> [TASK DIRECTIONS]
Take the lines from the beginning of the material through the line containing "from mathutils import Vector, Matrix" and retype them exactly, leaving the pictures out.

> [PROVIDED MATERIAL]

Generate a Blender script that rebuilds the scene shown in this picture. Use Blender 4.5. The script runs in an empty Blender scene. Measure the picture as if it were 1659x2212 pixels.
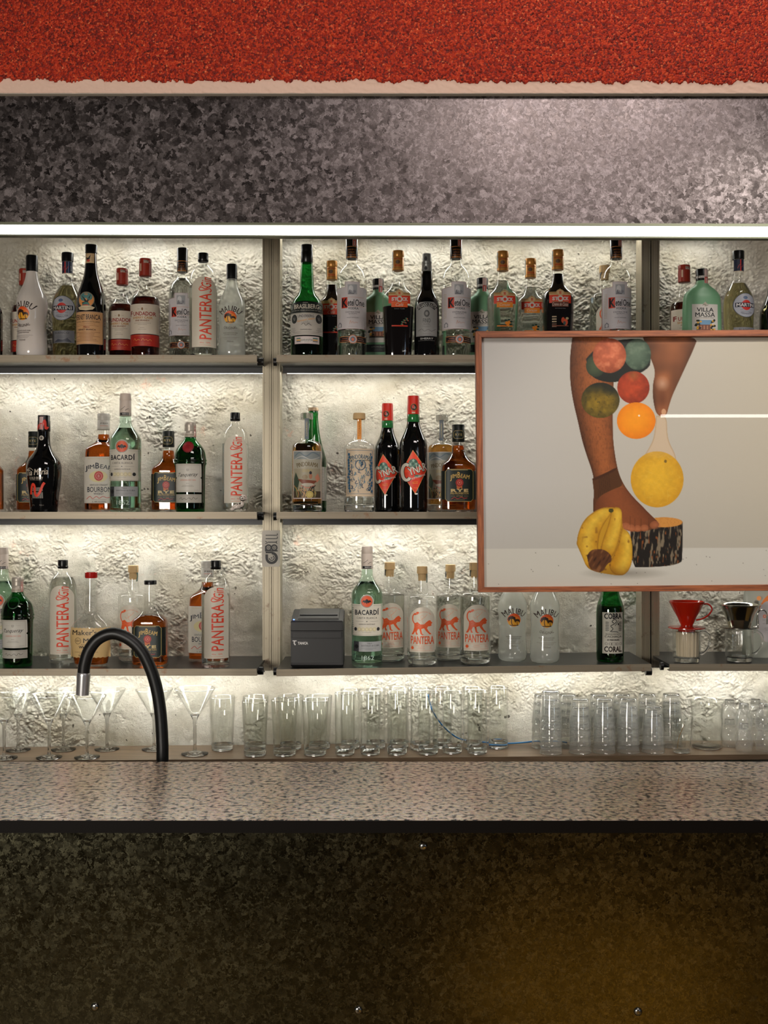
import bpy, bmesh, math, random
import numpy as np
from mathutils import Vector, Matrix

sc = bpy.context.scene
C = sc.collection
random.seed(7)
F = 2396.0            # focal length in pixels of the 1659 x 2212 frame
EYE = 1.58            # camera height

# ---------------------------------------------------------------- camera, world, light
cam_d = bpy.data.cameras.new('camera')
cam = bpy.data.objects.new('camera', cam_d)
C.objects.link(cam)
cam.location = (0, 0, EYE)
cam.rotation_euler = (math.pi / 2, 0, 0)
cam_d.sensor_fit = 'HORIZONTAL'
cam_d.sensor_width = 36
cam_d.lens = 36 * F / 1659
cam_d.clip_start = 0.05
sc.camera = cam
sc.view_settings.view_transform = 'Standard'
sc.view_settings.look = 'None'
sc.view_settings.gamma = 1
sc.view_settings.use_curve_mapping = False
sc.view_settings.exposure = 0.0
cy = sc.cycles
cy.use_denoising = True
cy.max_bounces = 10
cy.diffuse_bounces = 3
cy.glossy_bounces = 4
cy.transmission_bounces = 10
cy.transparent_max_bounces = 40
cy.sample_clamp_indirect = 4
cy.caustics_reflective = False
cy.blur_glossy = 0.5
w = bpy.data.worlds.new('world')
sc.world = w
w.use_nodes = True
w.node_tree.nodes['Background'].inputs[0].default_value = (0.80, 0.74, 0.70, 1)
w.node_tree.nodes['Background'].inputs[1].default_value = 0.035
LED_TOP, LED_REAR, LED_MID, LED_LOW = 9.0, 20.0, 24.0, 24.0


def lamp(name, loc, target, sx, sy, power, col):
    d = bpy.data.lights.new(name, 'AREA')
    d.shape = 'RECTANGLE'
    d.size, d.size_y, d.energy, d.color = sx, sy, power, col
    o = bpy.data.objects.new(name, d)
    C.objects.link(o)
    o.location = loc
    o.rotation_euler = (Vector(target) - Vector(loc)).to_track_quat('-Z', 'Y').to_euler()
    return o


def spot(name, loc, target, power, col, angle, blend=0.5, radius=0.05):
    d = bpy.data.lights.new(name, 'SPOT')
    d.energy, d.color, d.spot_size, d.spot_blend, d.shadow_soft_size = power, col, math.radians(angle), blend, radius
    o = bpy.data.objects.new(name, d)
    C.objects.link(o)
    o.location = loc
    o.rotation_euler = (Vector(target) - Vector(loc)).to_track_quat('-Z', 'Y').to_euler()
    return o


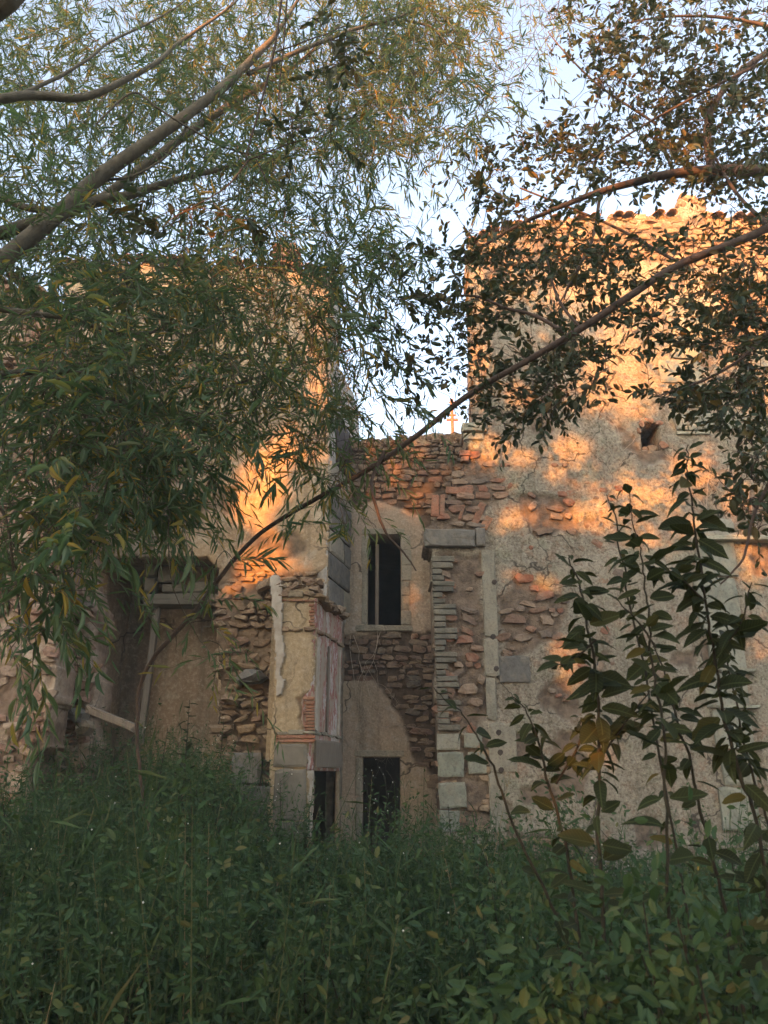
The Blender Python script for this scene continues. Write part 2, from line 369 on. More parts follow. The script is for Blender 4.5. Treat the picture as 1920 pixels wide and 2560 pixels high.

> [SOLUTION TO THIS EXERCISE]
Generate a Blender script that rebuilds the scene shown in this picture. Use Blender 4.5. The script runs in an empty Blender scene. Measure the picture as if it were 1659x2212 pixels.
import bpy, bmesh, math, random
import numpy as np
from mathutils import Vector, Matrix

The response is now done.